Umudu, çözümü ve barışı büyütmek boynumuzun borcudur
Kapitalist krizin bedelini emekçiler ödüyor. Bu vahşi düzen en çok sizi sömürüyor. Bu sermaye dostu düzen sizin cebinizden, alın terinizden aldığını bir avuç sermayedara peşkeş çekiyor. Bu düzen karşısında birlikte olmalıyız, örgütlü olmalıyız, güçlü olmalıyız. Bu ülkeyi emekçilerin hakkıyla, Kürtlerin kimlik talebiyle, Alevilerin eşit yurttaşlık haklarıyla buluşturmamız gerekiyor. İmralı’da Sayın Öcalan’la dört saat kaldık. O masada sadece Kürt sorunu konuşulmadı. En çok da işçiler, emekçiler, kadınlar, gençler konuşuldu. Sayın Öcalan’ın Barış ve Demokratik Toplum Çağrısında emekçinin hakkı vardır. Emekçinin hakkını gasp eden zihniyete, bu anlayıştan vazgeç çağrısı vardır. Sayın Öcalan aynen şunu söyledi: “Kapitalizm umudumuzu çalıyor". Dolayısıyla umudumuzu, çözümü, barışı büyütmek de bizim boynumuzun borcudur. İnanıyorum ki bugünden sonra bu çağrıya daha fazla sahip çıkarak ve onu toplumsallaştırarak barışı fabrika fabrika, ev ev, sokak sokak emekçilerin gündemi ve ortak talebi haline getirebilirsek güzel günlere ulaşacağız.

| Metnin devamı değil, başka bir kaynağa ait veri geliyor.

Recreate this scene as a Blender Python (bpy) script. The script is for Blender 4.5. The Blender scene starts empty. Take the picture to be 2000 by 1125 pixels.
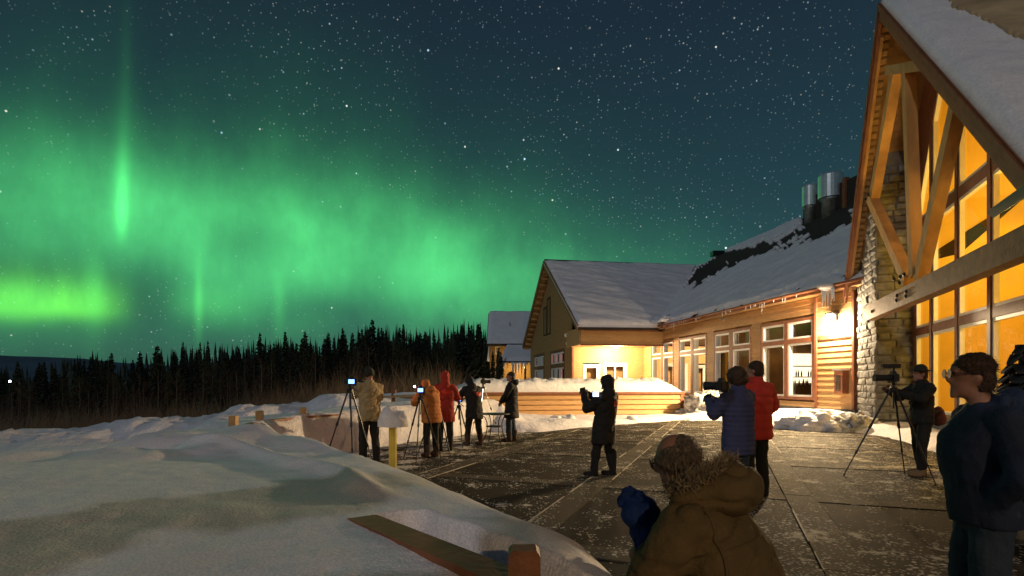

Birlikte mücadele etmekten başka şansımız yok
DEM Parti, bu rantçı ve çıkarcı ekonomi yerine, üretimci ve adil bir ekonomi için mücadele ediyor. DEM Parti sadece barış mücadelesi yürütmüyor. Sizin bizimle dayanıştığınız gibi, biz de gece gündüz demeden her direnen işçinin, emekçinin, greve gidene yoldaşımızın yanında olduk. Çok iyi biliyoruz ki bizi ayakta tutan sadece bizim kitlemiz değildir, bizimle dayanışan emekçilerdir. Emekçilerin olduğu, emekçilerin mücadele ettiği bir yerde emin olun ki hakkımıza hukukumuza kavuşmak da o kadar yakındır. Kurtuluşumuz birbirine bağlıdır. Kürt sorunu çözülürse emek sorunu da olmayacaktır. Emek sorununun olmadığı, emekçilerin haklarını aldığı bir Türkiye’de Kürt sorunu da çözülür. Kurtuluş bir arada ise birlikte mücadele etmekten başka bir şansımız olmadığını belirtmek istiyorum.
Bu gidişata dur demek için Kürt halkı ile Türkiye emekçi sınıfı birlikte mücadele etmek zorundadır
Sömürüyü ve baskıyı yenecek en büyük güç, örgütlü bir halk ve örgütlü bir emekçi sınıfıdır. Örgütlü halk ve örgütlü emekçi sınıfı, baskıcı ve sömürücü bu sistemin, kimliğimizi ve alın terimizi gasp edenlerin en büyük korkusudur. Dolasıyla bu sistemden rahatsızsak, bu gidişattan rahatsızsak o zaman örgütlü Kürt halkı ile örgütlü Türkiye emekçi sınıfı birlikte mücadele etmek zorundadır. Var mısınız? Güzel günler için daha büyük bir ortak mücadele vermeye var mısınız? Kürt’ün dili ve kimliğinin yanında emekçinin alın terini savunmaya var mısınız? Alevilerin eşit yurttaşlık hakkının yanında kadınların özgürlük mücadelesini ve haklarını birlikte savunmaya var mısınız? Savunacağımıza olan inancımız büyüktür. Son olarak şunları söylemek istiyorum. Toprağa düşen kardeşlerimize, “savaşa değil emekçiye bütçe” diyen emekçi yoldaşlarımıza sözümüz var. Demokratik ve barışçıl, emeğin hakkını aldığı, Kürt sorununun demokratik yollarla çözüldüğü bir Türkiye sözümüz var. Bu sözü gerçekleştireceğimize olan inançla hepinizin 1 Mayıs’ını tekrar kutluyorum.